Why is it a lone chain – did Peter keep shtum, intimating only t mark? Givn a gospl broadcast, why did matthew luke john copy / plajiarise?
LE if not the gospl seems ‘da’ēf jiddan’ (very weak) hadēth.
Thank you for your comments Alif,
While I respect the scholarship of Bukhari who used a similar system to that of the Apostolic Churches 200 years after the death of his prophet, he was only one man; yet Christianity has thousands of Apostolic Churches, with lists of bishops going back to the Apostles, coming up with the same 4 gospels, naming the same authors, and basically coming up with the same traditional readings like the LE and PA. This was done not only in 1 language, but many of the ancient languages to include Greek, Latin, Aramaic, Coptic and others.
Best wishes
It’s easy to tell you are an Atheist, Dr,Carrier. Here you are responding to blogs on Xmas. I read your take on Atwill, I won’t refer to him again, he’s clutching at straws. Yet I still don’t discount the theory that Roman Emperors had something to do with the gospels. (They certainly had much to say in promoting Christianity by the 4th century.) I imagine we’ll never know who authorized the creation of the gospels.
The gospel writers were Greeks familiar with tragic drama. (passion plays) Aeschylus did contribute to the creation of a new religion. May not have been for foreigners, but a new religion it certainly was. The Furies were the old religion replaced by Apollo. Apollo replaced the prophetess of Delphi as the god of prophecy, during the classical age. Experts at spiritual propaganda. As were the Roman emperors, who were also the Pontus Maximus responsible for things like declaring Halley’s comet the soul of Julius Caesar ascending to heaven.
Thanks again for the link. It changed my viewpoint. By the way, I’ve purchased 3 of your books, so your last sushi dinner was on me. Keep up the good work. Regards Tony
“The same case is made regarding the LE, when we examine the official versions of the Apostolic Churches (Vulgate, Peshitta, and Greek Text), it’s essentially in them all.”

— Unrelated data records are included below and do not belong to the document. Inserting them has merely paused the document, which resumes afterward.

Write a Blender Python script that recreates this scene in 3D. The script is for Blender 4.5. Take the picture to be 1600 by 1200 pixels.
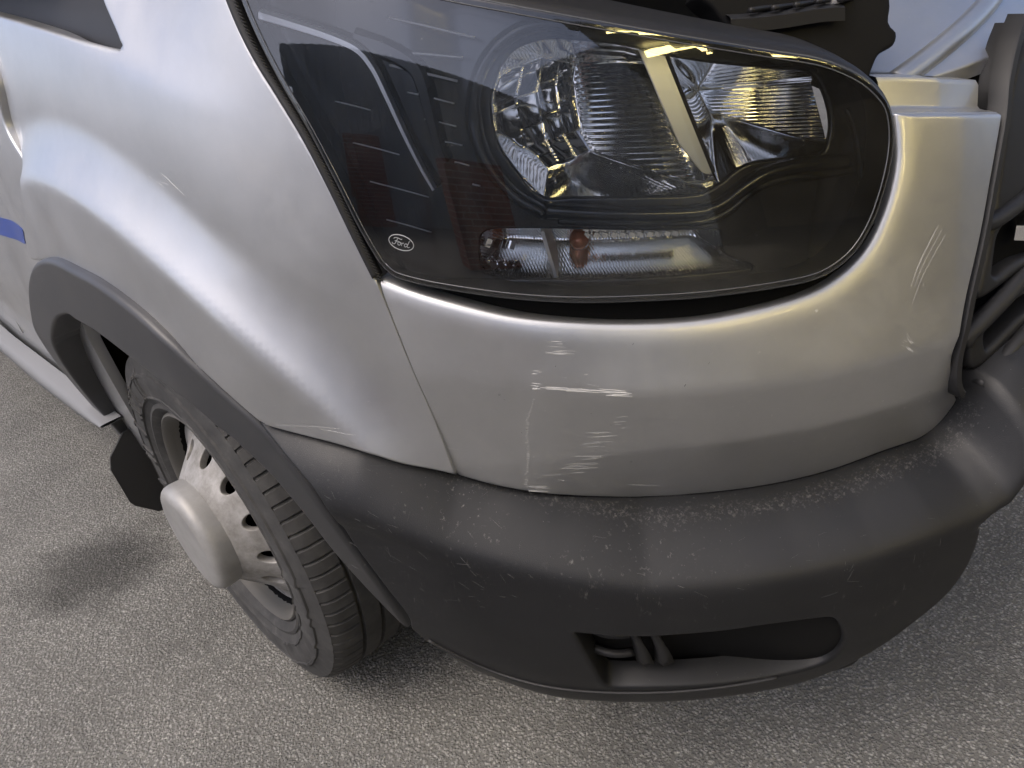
import bpy, math, random
import numpy as np
from mathutils import Matrix, Vector
from mathutils.geometry import delaunay_2d_cdt

for _o in list(bpy.data.objects): bpy.data.objects.remove(_o)
SC = bpy.context.scene
COL = SC.collection

# ------------------------------------------------------------------ camera
cd = bpy.data.cameras.new('camera'); cam = bpy.data.objects.new('camera', cd); COL.objects.link(cam)
yaw, pitch, roll = [math.radians(a) for a in (38.926, 29.850, -10.315)]
fw = Vector((math.sin(yaw)*math.cos(pitch), math.cos(yaw)*math.cos(pitch), -math.sin(pitch)))
rt0 = Vector((math.cos(yaw), -math.sin(yaw), 0)); up0 = rt0.cross(fw)
rt = math.cos(roll)*rt0+math.sin(roll)*up0; up = -math.sin(roll)*rt0+math.cos(roll)*up0
M = Matrix((rt, up, -fw)).transposed().to_4x4(); M.translation = Vector((-1.2765, -.2588, 1.2116)); cam.matrix_world = M
cd.sensor_width = 36; cd.lens = 36*1230.666/1600; cd.clip_start = .02; cd.clip_end = 500
SC.camera = cam

# ------------------------------------------------------------------ daylight: hazy sky, soft sun from the left
SUN_EL, SUN_AZ = 60, 278          # azimuth of the sun, degrees clockwise from +Y
w = bpy.data.worlds.new('World'); SC.world = w; w.use_nodes = True
nt = w.node_tree; bg = nt.nodes['Background']
sky = nt.nodes.new('ShaderNodeTexSky'); sky.sky_type = 'NISHITA'; sky.sun_disc = False
sky.sun_elevation = math.radians(SUN_EL); sky.sun_rotation = math.radians(SUN_AZ)
sky.air_density = .40; sky.dust_density = 3.2; sky.ozone_density = 0.; sky.altitude = 50
nt.links.new(sky.outputs[0], bg.inputs[0]); bg.inputs[1].default_value = .15
sd = bpy.data.lights.new('sun', 'SUN'); sun = bpy.data.objects.new('sun', sd); COL.objects.link(sun)
sd.energy = .55; sd.angle = math.radians(40); sd.color = (1, .955, .89)
_e, _a = math.radians(SUN_EL), math.radians(SUN_AZ)
sun.rotation_euler = Vector((-math.sin(_a)*math.cos(_e), -math.cos(_a)*math.cos(_e), -math.sin(_e))).to_track_quat('-Z', 'Y').to_euler()
vs = SC.view_settings; vs.view_transform = 'Standard'; vs.look = 'None'; vs.exposure = 1.2; vs.gamma = 1; vs.use_curve_mapping = False
SC.cycles.max_bounces = 7; SC.cycles.diffuse_bounces = 3; SC.cycles.glossy_bounces = 4; SC.cycles.transparent_max_bounces = 10
SC.cycles.use_adaptive_sampling = True; SC.cycles.adaptive_threshold = .03
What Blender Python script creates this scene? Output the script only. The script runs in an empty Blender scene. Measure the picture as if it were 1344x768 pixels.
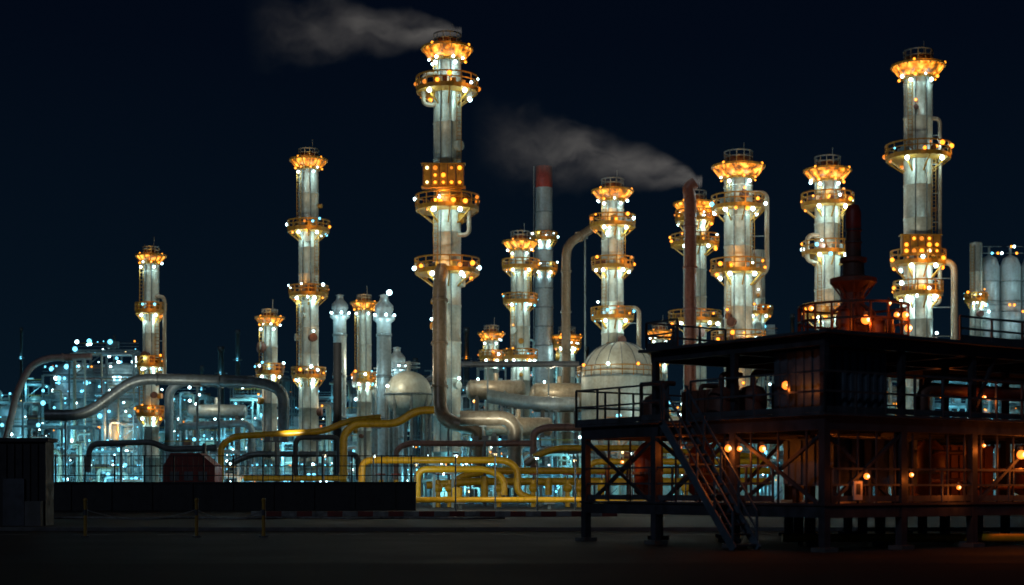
import bpy, math, random
from mathutils import Vector, Matrix
R = random.Random(11)
F = 2000.0; CH = 1.7
def X(u, d): return (u-672)*d/F
def Z(v, d): return CH+(640-v)*d/F
def P(u, v, d): return Vector((X(u, d), d, Z(v, d)))
scene = bpy.context.scene

# ------------------------------------------------------------------ materials
MATS = {}
def paint(name, col, rough=0.5, metal=0.0, dirt=0.45, scale=0.6, bump=0.0):
    m = bpy.data.materials.new(name); m.use_nodes = True
    nt = m.node_tree; b = nt.nodes['Principled BSDF']
    tc = nt.nodes.new('ShaderNodeTexCoord')
    mp = nt.nodes.new('ShaderNodeMapping'); mp.inputs['Scale'].default_value = (scale*3, scale*3, scale*0.35)
    n1 = nt.nodes.new('ShaderNodeTexNoise'); n1.inputs['Scale'].default_value = 1.0; n1.inputs['Detail'].default_value = 6
    n2 = nt.nodes.new('ShaderNodeTexNoise'); n2.inputs['Scale'].default_value = scale*5; n2.inputs['Detail'].default_value = 4
    mul = nt.nodes.new('ShaderNodeMath'); mul.operation = 'MULTIPLY'
    rp = nt.nodes.new('ShaderNodeValToRGB')
    rp.color_ramp.elements[0].position = 0.10; rp.color_ramp.elements[1].position = 0.34
    d = 1-dirt
    rp.color_ramp.elements[0].color = (col[0]*d, col[1]*d*0.95, col[2]*d*0.85, 1)
    rp.color_ramp.elements[1].color = (*col, 1)
    mr = nt.nodes.new('ShaderNodeMapRange'); mr.inputs[1].default_value = .3; mr.inputs[2].default_value = .7; mr.inputs[3].default_value = rough-.08; mr.inputs[4].default_value = rough+.15
    L = nt.links.new
    L(tc.outputs['Object'], mp.inputs[0]); L(mp.outputs[0], n1.inputs['Vector']); L(tc.outputs['Object'], n2.inputs['Vector'])
    L(n1.outputs[0], mul.inputs[0]); L(n2.outputs[0], mul.inputs[1]); L(mul.outputs[0], rp.inputs[0])
    L(rp.outputs[0], b.inputs['Base Color']); L(n2.outputs[0], mr.inputs[0]); L(mr.outputs[0], b.inputs['Roughness'])
    b.inputs['Metallic'].default_value = metal
    MATS[name] = m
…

Regarding the Vulgate it’s generally agreed that Jerome was its author. Here’s what Jerome says about the LE:
http://www.textexcavation.com/marcanendings.html#jerome
“Of which question the solution is twofold. For either we do not receive the testimony of Mark, which is extant in rare gospels, almost all of the Greek books not having this chapter at the end, especially since it looks like it narrates things diverse from and contrary to certain evangelists….”
Jerome testifies that in his time the LE was rarer than Gordon Gecko’s interest in Annacott Steel. What is usually lost in the discussion here is that there is an implication that Jerome is not only referring to the Greek but also the Latin, which I’m almost certain he was fluent in. Dr. Carrier has already indicated that the oldest Latin Manuscripts we are aware of lacked the LE. Jerome’s text critical observation is exponentially weightier evidence than individual manuscripts here because it has SCOPE. This is magnified by Jerome’s travels through the Christian Empire so that he would have been aware of many individual texts and other patristic’s observation of texts.
So in Jerome’s time 16:8 dominated in the Greek and Latin. Eusebius, the biggest authority before Jerome. confirms Jerome’s evidence and apparently selected 16:8 based on his authoritative Canon tables. Eusebius’ authority appears to be accepted to Jerome’s time. Jerome, like Eusebius, indicates that despite the manuscript evidence it is acceptable to use either ending. So Jerome chooses the LE. Jerome is now the authority and Christianity gradually converts to the LE.
Note the coordination of the evidence for change TO LE. The earliest manuscripts don’t have it and the earliest patristics don’t use it. Eusebius/Jerome testify implicitly that 16:8 dominated in all text types, Alexandrian, Western, Caesarean and Byzantine. We lack early GMark because it lacked the LE and subsequent Christianity didn’t want Mark manuscripts without it. And as I believe Dr. Carrier will/should show there is a huge time gap between Eusebius/Jerome and subsequent manuscripts in quantity that show unqualified support (no editing or notes/commentary) for the LE.
So Rome appeared to accept the Vulgate as the authoritative GMark which in itself should be discomforting to you as translation is motive and opportunity to change. We have no evidence that Rome adopted the Vulgate other than because it considered Jerome authoritative and liked what the Vulgate said. Jerome was kind enough to give us his related evidence which clearly supports 16:8 as original.
What evidence do you have regarding the evidence Jerome had other than the evidence Jerome tells us he had for determining the likely original ending of GMark?